One simple fact in Stacy’s own user guide really opened my eyes. In the Communication Norms section on phone calls, Stacy wrote, “Call anytime, just don’t leave a voicemail—I don’t check them. Text me if I don’t answer.” I had known Stacy well for many years, but all along I’d been leaving her voicemails she’d never hear. Thanks to this enlightening exercise, I was suddenly able to optimize my communication with her on her terms–and in ways that would be most effective for both of us. It was like finding the right wrench I needed to assemble that flat-packed chest of drawers.

In the long term, the benefits of user guides have proven out for our team. Whether we’re bringing on a new team member or one of us is experiencing a challenge with a team member and needs to reference the best way to communicate difficult feedback to them, it is a small investment of time that pays tremendous returns.
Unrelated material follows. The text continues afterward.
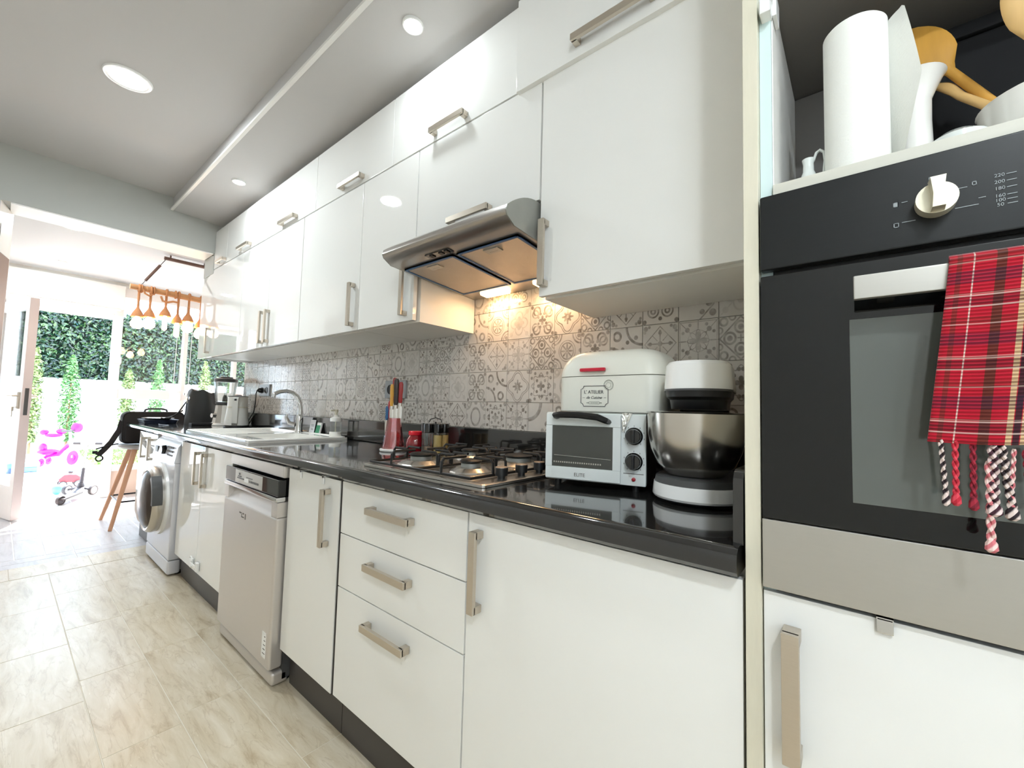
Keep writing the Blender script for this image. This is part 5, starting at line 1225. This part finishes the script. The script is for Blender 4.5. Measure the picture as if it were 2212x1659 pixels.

Like anything else, in order to be successful, leaders need to, well, lead. If you think deploying user guides would benefit your team, start with yourself. Create your user guide and share it with your team.

You don’t have to be the CEO to write a user guide–you don’t even have to be a manager–but you must be rigorously honest. When you distribute it to your team, ask them (anonymously, if possible) to validate what you’ve created, and check your assumptions about yourself against their experience working with you. This will be deeply enlightening.

When your team members tell you how much of a benefit it is to have this new, deeper understanding of how to work with you (and they will), offer them a template to build their own, and the virtuous cycle will begin.

You don’t need some newly released, no-code, hybrid-work super-app to lead by example. All you need is some good old-fashioned introspection and the guts to be a little vulnerable and very transparent. You can do it.